┌──

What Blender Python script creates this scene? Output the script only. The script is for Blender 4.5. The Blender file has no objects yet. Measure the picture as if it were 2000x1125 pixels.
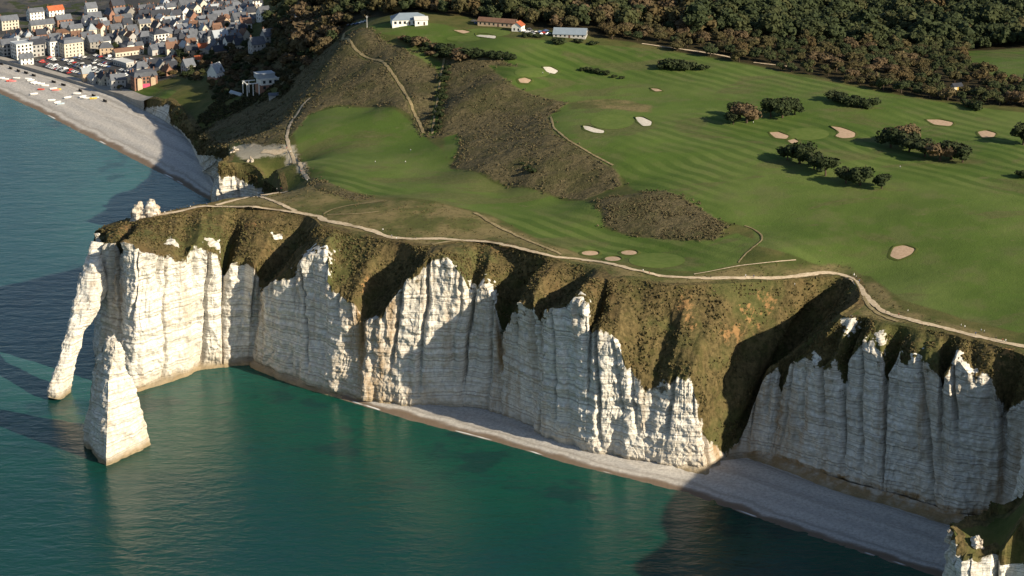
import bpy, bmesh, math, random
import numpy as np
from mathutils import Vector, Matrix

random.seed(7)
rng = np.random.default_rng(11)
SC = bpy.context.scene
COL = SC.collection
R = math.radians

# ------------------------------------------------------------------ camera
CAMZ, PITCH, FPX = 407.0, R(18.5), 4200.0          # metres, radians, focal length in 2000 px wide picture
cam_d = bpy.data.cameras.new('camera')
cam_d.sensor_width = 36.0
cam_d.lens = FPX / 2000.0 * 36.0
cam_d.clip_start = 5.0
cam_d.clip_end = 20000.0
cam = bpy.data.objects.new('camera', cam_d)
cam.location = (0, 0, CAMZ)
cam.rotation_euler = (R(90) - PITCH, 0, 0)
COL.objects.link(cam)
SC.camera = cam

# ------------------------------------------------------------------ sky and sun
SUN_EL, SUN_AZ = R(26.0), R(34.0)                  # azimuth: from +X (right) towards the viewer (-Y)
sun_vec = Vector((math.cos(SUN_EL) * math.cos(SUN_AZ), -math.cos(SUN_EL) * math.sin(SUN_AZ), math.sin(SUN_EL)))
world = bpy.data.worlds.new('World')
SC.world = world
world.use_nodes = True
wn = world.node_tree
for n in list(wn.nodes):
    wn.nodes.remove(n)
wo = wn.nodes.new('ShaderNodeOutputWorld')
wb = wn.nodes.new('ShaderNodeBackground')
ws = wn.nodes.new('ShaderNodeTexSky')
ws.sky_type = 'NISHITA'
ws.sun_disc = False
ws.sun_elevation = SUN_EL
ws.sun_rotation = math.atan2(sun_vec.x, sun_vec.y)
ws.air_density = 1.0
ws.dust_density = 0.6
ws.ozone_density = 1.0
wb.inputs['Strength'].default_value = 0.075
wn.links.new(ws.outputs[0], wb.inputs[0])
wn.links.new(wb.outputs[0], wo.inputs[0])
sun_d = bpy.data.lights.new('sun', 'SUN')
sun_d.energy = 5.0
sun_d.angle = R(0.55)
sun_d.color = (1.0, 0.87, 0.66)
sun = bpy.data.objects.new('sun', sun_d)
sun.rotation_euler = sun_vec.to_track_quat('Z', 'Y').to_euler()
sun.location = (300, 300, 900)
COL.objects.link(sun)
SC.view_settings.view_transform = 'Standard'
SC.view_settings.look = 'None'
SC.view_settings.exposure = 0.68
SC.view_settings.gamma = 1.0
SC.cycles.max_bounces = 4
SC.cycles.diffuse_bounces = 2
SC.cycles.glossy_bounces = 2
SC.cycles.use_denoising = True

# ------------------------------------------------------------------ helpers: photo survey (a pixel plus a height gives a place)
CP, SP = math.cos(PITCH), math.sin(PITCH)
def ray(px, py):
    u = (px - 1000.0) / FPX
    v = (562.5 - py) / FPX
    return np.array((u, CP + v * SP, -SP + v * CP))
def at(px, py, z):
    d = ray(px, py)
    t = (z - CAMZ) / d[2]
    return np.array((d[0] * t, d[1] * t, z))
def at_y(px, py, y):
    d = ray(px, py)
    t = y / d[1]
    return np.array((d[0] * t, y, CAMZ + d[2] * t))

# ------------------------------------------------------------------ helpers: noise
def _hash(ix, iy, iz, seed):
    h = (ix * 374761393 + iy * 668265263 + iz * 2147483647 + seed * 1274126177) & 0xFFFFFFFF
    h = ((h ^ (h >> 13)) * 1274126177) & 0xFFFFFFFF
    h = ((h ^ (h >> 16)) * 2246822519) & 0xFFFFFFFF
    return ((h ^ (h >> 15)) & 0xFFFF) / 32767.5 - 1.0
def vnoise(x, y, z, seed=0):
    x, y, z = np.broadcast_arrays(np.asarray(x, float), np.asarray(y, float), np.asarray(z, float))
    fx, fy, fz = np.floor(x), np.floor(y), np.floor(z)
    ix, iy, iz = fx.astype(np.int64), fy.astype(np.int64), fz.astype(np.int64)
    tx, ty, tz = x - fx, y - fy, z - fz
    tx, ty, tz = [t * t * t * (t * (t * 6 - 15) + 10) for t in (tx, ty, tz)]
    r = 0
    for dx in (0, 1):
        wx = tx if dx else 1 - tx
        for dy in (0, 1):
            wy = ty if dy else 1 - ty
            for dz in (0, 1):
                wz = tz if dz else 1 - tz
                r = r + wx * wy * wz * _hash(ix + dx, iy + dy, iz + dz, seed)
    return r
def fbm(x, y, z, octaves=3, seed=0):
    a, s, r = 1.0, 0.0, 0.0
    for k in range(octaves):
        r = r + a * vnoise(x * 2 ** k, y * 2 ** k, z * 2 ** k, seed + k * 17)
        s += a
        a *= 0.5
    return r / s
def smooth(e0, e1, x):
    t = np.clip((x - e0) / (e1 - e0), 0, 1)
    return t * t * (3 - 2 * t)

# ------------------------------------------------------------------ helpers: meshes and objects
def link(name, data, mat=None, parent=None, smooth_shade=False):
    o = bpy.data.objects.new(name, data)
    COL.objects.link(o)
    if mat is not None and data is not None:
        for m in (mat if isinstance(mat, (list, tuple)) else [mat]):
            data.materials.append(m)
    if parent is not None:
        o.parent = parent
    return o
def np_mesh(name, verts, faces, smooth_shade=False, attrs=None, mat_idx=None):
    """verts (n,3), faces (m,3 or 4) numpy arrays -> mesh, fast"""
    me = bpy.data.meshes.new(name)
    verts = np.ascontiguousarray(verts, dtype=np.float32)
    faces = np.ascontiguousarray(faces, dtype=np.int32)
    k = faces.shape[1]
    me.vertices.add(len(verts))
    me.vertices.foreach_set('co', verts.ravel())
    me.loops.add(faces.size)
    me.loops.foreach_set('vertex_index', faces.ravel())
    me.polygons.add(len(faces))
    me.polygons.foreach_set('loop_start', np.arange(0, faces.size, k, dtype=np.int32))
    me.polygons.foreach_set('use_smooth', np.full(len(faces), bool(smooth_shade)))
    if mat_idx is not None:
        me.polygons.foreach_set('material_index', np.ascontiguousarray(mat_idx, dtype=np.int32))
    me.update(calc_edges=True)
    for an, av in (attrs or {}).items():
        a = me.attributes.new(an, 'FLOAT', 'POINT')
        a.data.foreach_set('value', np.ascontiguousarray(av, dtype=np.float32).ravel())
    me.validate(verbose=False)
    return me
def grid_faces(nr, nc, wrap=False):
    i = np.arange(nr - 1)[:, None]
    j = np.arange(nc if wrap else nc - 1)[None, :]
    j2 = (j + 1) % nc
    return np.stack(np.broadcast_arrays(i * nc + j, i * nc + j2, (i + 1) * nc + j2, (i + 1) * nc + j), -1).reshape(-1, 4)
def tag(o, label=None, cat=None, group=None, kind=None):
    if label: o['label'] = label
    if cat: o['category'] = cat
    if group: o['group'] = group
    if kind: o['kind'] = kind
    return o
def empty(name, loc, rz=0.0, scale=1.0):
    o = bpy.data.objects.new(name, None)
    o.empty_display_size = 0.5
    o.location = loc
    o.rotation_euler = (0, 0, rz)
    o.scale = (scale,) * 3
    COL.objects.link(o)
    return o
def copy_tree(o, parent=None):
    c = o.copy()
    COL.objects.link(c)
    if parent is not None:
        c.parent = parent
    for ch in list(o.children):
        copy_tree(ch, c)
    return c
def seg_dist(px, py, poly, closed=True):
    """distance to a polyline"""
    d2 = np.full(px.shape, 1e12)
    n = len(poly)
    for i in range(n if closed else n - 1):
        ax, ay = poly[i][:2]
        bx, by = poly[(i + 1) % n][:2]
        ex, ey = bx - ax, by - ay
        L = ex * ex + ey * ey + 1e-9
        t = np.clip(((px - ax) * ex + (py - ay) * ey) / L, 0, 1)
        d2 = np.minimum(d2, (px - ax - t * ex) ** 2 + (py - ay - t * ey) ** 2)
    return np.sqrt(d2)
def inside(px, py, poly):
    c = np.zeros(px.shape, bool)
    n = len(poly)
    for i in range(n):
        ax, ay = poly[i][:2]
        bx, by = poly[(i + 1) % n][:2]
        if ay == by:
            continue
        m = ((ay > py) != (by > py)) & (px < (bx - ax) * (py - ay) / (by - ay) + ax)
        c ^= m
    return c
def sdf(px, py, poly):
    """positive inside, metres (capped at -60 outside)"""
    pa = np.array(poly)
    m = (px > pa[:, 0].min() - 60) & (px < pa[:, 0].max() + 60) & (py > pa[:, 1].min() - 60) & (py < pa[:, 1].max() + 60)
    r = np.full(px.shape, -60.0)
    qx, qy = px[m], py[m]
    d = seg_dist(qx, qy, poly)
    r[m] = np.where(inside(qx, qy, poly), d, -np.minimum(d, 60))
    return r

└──

* [Written problem]:
Write out again, exactly, the lines from the start of the listing up to the line containing "SC.camera = cam", with both ends and without pictures.

* [Completed exercise]:
What Blender Python script creates this scene? Output the script only. The script is for Blender 4.5. The Blender file has no objects yet. Measure the picture as if it were 2000x1125 pixels.
import bpy, bmesh, math, random
import numpy as np
from mathutils import Vector, Matrix

random.seed(7)
rng = np.random.default_rng(11)
SC = bpy.context.scene
COL = SC.collection
R = math.radians

# ------------------------------------------------------------------ camera
CAMZ, PITCH, FPX = 407.0, R(18.5), 4200.0          # metres, radians, focal length in 2000 px wide picture
cam_d = bpy.data.cameras.new('camera')
cam_d.sensor_width = 36.0
cam_d.lens = FPX / 2000.0 * 36.0
cam_d.clip_start = 5.0
cam_d.clip_end = 20000.0
cam = bpy.data.objects.new('camera', cam_d)
cam.location = (0, 0, CAMZ)
cam.rotation_euler = (R(90) - PITCH, 0, 0)
COL.objects.link(cam)
SC.camera = cam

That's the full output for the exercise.